Donna sposata con figli si prostituisce per pagare Equitalia

Costretta a lavorare per strada, a vendere il suo corpo per saldare i debiti contratti con Equitalia, è questa la triste storia di un’imprenditrice marocchina, che da 19 anni gestisce una piccola azienda in Italia, sentita martedì in tribunale a Treviso nel processo che vede alla sbarra un 25enne e tre lucciole tra le quali due sorelle, tutti romeni.

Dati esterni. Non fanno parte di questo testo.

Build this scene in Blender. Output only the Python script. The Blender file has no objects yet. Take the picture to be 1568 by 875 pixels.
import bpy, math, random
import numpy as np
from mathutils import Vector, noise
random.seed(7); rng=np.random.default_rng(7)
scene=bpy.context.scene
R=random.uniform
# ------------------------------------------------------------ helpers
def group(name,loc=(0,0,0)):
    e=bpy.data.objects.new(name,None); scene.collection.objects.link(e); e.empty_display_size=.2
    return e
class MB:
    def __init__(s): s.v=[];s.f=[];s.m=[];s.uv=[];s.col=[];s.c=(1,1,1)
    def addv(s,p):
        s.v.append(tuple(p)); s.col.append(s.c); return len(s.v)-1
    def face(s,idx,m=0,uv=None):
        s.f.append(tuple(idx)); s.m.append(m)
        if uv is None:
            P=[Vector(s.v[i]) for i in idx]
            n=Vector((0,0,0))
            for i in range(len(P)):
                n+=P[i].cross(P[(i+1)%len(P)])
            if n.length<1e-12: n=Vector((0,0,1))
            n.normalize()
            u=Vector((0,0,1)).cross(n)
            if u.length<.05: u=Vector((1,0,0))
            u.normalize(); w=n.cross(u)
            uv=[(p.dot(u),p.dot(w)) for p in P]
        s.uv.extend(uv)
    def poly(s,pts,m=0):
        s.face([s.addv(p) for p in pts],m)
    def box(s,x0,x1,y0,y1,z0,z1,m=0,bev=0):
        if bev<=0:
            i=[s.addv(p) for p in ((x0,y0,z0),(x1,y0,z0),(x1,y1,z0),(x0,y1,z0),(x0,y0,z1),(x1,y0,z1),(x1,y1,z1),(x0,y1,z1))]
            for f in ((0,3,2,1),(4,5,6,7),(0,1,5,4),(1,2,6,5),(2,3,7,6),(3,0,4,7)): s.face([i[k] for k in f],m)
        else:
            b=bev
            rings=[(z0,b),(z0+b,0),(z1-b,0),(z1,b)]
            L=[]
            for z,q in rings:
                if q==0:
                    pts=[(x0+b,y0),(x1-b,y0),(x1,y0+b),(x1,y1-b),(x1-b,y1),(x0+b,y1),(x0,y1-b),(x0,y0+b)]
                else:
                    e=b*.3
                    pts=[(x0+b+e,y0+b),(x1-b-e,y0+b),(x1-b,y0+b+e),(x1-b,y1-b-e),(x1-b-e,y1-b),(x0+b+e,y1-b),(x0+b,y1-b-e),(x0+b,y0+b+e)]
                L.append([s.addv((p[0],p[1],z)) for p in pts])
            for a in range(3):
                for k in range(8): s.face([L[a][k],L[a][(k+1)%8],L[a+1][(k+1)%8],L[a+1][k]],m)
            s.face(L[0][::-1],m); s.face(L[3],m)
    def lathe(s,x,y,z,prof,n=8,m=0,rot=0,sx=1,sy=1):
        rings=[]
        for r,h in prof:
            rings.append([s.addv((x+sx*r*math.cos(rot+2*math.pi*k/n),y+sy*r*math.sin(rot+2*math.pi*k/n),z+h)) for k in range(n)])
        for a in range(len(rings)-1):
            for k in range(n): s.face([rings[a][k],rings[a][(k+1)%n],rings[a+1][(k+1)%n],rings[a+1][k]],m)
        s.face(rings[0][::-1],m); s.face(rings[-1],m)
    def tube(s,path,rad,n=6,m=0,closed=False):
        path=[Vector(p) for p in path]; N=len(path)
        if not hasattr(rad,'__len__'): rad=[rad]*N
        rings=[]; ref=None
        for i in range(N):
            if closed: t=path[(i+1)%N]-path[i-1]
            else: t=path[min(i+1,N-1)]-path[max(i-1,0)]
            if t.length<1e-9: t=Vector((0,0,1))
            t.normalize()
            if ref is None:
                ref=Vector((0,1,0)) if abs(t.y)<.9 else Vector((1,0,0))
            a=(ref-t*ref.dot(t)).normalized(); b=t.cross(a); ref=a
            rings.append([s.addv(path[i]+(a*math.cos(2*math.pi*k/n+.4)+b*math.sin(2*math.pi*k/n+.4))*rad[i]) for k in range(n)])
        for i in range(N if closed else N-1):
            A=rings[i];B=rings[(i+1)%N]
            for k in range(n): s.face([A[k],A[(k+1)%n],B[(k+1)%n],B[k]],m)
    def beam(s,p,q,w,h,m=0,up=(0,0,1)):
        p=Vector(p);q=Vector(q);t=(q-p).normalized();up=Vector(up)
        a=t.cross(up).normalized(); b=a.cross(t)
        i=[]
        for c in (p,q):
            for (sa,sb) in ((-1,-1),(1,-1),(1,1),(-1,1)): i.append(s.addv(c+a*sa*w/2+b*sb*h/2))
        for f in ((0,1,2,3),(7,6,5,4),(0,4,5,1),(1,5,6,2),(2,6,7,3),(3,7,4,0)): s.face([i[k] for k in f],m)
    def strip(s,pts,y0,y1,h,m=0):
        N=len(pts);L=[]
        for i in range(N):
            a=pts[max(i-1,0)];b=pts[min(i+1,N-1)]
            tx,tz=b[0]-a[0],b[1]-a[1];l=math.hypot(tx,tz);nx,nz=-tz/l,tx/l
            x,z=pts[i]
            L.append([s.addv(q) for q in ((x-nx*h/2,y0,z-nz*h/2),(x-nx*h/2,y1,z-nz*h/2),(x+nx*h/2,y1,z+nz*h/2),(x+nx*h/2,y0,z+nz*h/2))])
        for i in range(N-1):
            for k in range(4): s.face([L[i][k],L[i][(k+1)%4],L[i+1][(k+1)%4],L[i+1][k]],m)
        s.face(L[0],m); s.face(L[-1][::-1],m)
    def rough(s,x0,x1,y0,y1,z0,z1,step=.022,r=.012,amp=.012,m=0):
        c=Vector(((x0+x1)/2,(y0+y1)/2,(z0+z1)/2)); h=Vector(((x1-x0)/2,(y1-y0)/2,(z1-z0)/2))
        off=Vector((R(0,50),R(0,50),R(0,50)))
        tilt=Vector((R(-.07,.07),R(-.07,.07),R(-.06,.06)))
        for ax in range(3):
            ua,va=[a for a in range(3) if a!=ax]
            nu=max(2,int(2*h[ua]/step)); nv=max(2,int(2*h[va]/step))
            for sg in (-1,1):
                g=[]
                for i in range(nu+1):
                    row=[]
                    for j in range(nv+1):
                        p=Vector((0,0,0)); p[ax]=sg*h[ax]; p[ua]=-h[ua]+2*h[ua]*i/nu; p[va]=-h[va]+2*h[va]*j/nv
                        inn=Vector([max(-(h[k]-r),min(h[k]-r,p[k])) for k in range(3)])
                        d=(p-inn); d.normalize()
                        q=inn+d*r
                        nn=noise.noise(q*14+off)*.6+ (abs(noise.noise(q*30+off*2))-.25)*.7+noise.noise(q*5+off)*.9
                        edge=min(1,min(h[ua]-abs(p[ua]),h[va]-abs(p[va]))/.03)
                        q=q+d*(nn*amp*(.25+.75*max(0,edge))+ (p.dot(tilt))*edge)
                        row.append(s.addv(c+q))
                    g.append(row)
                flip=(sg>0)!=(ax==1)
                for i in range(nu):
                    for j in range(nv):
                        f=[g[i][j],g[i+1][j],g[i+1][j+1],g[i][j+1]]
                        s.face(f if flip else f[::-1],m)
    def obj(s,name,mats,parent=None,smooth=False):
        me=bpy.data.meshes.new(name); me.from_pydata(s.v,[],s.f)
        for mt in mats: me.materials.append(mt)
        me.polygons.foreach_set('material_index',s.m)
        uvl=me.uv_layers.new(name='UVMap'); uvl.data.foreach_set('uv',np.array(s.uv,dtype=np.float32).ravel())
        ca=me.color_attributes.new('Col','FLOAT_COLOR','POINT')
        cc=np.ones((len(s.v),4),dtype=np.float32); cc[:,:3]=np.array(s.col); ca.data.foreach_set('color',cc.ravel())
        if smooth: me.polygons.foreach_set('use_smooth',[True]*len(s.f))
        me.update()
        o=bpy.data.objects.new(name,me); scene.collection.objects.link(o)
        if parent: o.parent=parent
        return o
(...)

Per pagare i debiti contratta con Equitalia, era costretta a lavorare per strada da prostituta. “Sono sposata e ho due figli – ha raccontato la donna – e per un lungo periodo ho avuto una mia attività. Davo lavoro anche a due persone. Facevo l’interprete e spesso lavoravo per la Procura, il Tribunale ma anche per finanza e polizia. Ho tradotto anche per alcuni avvocati e per alcune aziende. Poi le cose sono andate male e ho accumulato debiti per circa 60mila euro con Equitalia“. Un carriera come tante, fatta di lavoro e sacrificio che ora l’ha condotta solo in strada.

Ma i guai non finivano li,  per strada la vita non è stata facile: “Volevano quattromila euro al mese, dovevo pagare la piazzola dove mi prostituivo. Ma io mi vendevo per pagare una multa di Equitalia e salvare i miei dipendenti, quei soldi non potevo darglieli». A parlare la vittima, la donna era stata costretta a prostituirsi: «Avevo una multa da quasi 60 mila euro con Equitalia. Non sapevo come fare per salvare l’azienda e i dipendenti e ho deciso di vendermi» ha spiegato al collegio dei giudici. Per questo la notte del 14 maggio 2015 ha raggiunto una piazzola di sosta della zona industriale Marco Polo, lungo la Pontebbana.

Ma quel posto, secondo i tre imputati, era di loro proprietà: «Le due sorelle mi hanno tirato fuori dall’auto prendendomi per i capelli e mi hanno picchiato». Dalla borsetta di una delle due era anche uscito un teser, usato per stordirla. Fino all’arrivo del protettore, il 30enne che le avrebbe intimato: “Devi darci 4 mila euro al mese per il posto e la protezione”. Richiesta reiterata una seconda sera quando la donna si era spostata di qualche metro ma a chiedere soldi era arrivato il 30enne: «Ho reagito e gli ho detto l’Italia non è tua, questa strada non è tua e non pago». Subito dopo li aveva denunciati.